When I picked her up from work, My Darling B noticed the back seats of the car were folded down. “What were you hauling home today?” she asked. She doesn’t miss a thing.
I made an early-morning visit to the local lumber yard to bring home some plywood to start Phase II of the great big bookcase project going on in our basement, my effort to unpack and organize our insanely huge collection of books. I also managed to navigate my way through the labyrinthine aisles of the warehouse hardware store to the exact spot where I could find a router bit big enough to chew a three-quarter inch divot out of said lumber. That leaves a clean-cut groove almost wide enough to stick your thumb in, the only drawback being that it makes the router about as easy to control as a drag racer. Makes about as much noise, too.
After marking the lumber and making sure everything was lined up the way I wanted it, I chucked the bit and fired up the router to try out my new toy. It barely touched the edge of the wood when BRAAPPP! It chewed a trench almost a half-inch long through good-quality pine. Broke off a nasty sliver from the edge, too. After I took a deep breath and a tighter grip on the router, I tried again. BRAAPPP! It made another half-inch trench that I didn’t see until it was all over. This was going to take a little getting used to.
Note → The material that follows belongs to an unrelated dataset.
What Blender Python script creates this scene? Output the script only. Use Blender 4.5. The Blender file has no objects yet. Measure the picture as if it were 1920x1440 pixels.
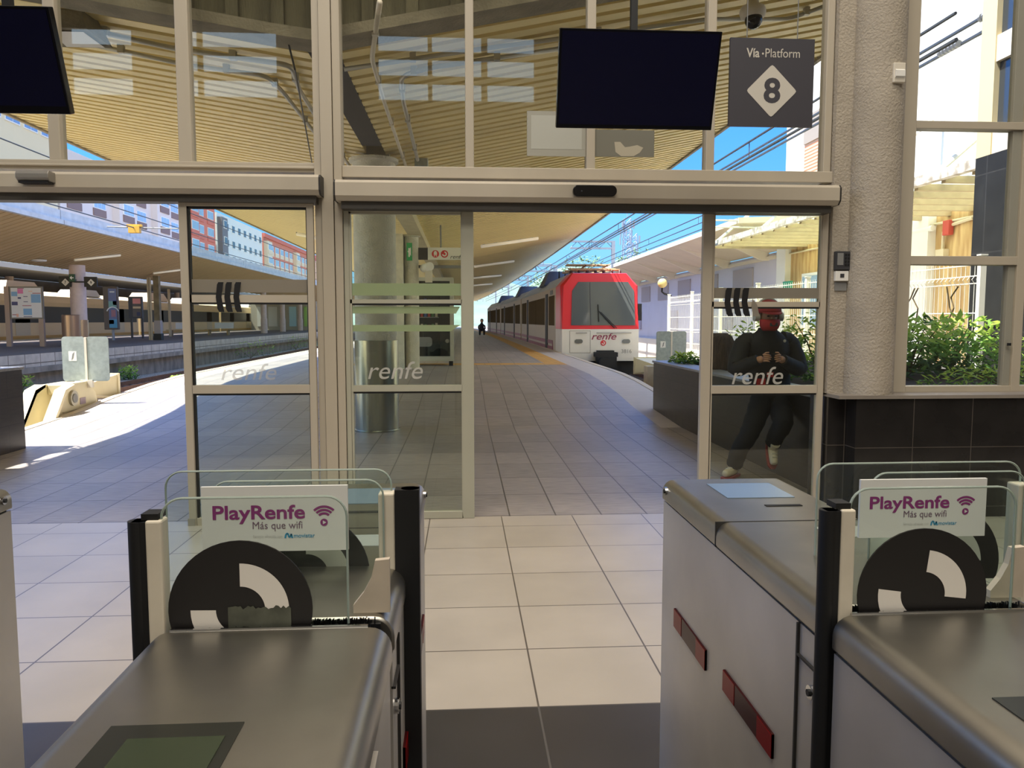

The machine-gun noise was making me a little jumpy, too.
Router bits tend wander across the face of the wood I’m working on if I don’t clamp a stout piece of finished wood in place to use as a guide, and oftentimes they will even if I do. It’ll happen in spite of the fact that I’m anticipating it and think I’ve mustered as tight a grip on the router’s handles as it’s possible for a human being to have. Moving slowly and deliberately, I’ll press the bit into the edge of the wood, concentrating on the router’s path as if willing it to proceed in a straight line, and whoops! There it goes in a crazy curlicue. A router is very headstrong, the adolescent of power tools.
A router with a three-quarter inch bit chucked in the collet, though, transforms a router from a headstrong adolescent into a skinheaded rebel with homicidal tendencies. I had to keep a deathgrip on the handles at all times, press the edge of the router face against the guide fence with all my weight, and move in the tiniest of increments. In response, the bit would grab a handful, so to speak, of pine and pull, and it wasn’t playing this game of tug-of-war to merely win, it wanted to drag me into the mud, jump on my back and roll me around to get me filthy dirty from head to toe. This was not a quiet day of relaxing wood working.
I finally finished up around two o’clock in the afternoon, leaving me just enough time to clean up my mess, shower, and fry a mess of bacon so we could have BLTs when we got back. Actually, they were BLATs: bacon, lettuce, avocado and tomatoes. Bliss!